START
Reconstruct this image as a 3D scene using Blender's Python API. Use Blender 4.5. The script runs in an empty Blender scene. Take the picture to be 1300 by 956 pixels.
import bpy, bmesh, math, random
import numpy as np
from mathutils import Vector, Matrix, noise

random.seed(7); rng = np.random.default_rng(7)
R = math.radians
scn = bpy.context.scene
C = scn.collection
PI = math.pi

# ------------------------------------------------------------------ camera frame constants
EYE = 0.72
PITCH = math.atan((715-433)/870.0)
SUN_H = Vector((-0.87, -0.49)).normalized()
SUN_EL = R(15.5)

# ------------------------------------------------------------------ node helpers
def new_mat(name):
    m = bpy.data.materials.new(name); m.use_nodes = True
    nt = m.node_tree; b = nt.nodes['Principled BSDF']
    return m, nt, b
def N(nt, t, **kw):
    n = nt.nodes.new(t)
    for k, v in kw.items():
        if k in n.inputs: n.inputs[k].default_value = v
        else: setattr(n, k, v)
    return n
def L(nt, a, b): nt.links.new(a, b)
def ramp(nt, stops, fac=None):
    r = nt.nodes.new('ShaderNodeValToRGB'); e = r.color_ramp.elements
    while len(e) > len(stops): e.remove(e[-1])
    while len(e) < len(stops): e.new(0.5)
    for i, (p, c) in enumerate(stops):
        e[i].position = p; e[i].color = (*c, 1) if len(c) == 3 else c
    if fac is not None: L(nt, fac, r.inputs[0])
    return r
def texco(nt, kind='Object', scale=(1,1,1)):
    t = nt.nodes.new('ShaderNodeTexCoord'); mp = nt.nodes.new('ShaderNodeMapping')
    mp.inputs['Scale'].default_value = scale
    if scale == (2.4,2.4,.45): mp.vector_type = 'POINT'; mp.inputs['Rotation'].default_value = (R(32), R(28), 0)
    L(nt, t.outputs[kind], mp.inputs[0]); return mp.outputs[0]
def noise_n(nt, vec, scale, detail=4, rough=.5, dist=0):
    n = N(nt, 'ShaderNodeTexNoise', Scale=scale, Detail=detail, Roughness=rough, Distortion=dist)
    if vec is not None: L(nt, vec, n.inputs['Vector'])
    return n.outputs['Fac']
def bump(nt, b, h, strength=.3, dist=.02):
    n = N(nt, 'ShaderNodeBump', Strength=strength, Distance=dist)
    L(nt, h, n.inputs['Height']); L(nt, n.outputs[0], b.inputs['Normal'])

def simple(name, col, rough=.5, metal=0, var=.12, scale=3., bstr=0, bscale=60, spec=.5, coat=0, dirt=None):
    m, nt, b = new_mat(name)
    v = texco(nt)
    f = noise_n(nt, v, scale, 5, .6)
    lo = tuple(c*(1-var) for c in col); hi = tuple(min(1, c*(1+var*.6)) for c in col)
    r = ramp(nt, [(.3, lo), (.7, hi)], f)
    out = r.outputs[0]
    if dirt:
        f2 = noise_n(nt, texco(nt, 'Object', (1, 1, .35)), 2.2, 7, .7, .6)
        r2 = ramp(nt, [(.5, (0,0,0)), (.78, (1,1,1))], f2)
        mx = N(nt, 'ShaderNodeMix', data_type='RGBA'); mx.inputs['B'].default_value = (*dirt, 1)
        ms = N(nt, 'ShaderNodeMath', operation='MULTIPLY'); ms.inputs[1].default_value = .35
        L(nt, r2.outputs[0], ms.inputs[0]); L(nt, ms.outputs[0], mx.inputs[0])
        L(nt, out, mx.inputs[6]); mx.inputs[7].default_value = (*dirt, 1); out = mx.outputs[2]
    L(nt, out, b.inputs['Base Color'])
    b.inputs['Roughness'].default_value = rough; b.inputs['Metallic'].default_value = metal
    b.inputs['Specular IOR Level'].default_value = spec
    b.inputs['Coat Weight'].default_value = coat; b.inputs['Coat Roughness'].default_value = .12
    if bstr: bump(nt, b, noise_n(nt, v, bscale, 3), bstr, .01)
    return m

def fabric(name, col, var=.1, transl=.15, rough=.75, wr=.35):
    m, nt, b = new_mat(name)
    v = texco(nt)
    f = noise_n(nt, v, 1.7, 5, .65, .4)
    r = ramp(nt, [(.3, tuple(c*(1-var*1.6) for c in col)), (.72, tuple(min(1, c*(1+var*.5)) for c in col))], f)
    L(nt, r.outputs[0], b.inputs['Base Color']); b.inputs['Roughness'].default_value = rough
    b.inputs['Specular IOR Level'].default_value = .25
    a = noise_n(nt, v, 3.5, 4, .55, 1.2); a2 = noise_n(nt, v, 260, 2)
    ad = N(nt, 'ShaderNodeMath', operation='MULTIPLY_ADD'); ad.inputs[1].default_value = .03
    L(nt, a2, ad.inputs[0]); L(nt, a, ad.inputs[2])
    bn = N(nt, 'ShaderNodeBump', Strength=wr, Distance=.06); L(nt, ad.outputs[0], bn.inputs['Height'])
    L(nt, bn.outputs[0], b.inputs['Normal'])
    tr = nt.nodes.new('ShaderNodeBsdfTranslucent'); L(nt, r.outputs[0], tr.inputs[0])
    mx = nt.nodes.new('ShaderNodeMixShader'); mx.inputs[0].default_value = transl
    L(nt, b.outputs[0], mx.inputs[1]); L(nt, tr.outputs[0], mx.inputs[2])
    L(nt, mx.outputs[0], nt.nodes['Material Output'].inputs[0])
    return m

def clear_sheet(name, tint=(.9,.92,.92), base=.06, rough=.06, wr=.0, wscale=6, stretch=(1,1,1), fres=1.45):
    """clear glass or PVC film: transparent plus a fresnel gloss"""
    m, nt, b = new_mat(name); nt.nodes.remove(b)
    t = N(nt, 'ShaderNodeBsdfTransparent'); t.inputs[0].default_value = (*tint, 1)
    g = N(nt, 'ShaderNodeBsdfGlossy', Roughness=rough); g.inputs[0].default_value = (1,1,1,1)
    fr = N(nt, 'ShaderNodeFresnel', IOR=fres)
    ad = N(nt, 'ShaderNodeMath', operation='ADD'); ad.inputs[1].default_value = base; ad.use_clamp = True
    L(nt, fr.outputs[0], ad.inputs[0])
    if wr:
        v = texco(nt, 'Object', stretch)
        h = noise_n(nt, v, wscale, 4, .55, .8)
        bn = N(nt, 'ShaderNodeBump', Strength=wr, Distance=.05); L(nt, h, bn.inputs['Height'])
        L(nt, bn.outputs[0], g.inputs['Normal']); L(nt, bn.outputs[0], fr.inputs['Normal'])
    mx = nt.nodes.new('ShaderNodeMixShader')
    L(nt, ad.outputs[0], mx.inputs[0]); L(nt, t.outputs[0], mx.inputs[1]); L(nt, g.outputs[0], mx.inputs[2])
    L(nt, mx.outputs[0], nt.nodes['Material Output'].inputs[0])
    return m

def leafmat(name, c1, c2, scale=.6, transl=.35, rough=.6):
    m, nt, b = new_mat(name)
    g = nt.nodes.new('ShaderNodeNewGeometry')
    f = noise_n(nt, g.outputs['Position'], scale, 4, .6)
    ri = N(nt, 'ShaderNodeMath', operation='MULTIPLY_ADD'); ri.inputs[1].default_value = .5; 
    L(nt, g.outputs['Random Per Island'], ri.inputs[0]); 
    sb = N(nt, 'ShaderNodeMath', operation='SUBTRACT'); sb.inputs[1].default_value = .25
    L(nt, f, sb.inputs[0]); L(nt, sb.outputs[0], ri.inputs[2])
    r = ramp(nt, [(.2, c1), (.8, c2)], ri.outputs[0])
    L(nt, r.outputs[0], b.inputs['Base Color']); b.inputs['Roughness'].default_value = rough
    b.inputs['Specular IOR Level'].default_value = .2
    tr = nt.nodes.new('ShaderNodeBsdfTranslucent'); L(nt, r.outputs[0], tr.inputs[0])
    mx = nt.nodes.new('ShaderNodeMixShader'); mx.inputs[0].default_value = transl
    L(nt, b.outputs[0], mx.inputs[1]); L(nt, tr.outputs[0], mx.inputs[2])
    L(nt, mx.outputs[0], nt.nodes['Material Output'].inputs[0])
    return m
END
## Exercise goal:
Exactly repeat the lines above, from the opening line through the one with "SUN_EL = R(15.5)", and include nothing else.

## Output:
Reconstruct this image as a 3D scene using Blender's Python API. Use Blender 4.5. The script runs in an empty Blender scene. Take the picture to be 1300 by 956 pixels.
import bpy, bmesh, math, random
import numpy as np
from mathutils import Vector, Matrix, noise

random.seed(7); rng = np.random.default_rng(7)
R = math.radians
scn = bpy.context.scene
C = scn.collection
PI = math.pi

# ------------------------------------------------------------------ camera frame constants
EYE = 0.72
PITCH = math.atan((715-433)/870.0)
SUN_H = Vector((-0.87, -0.49)).normalized()
SUN_EL = R(15.5)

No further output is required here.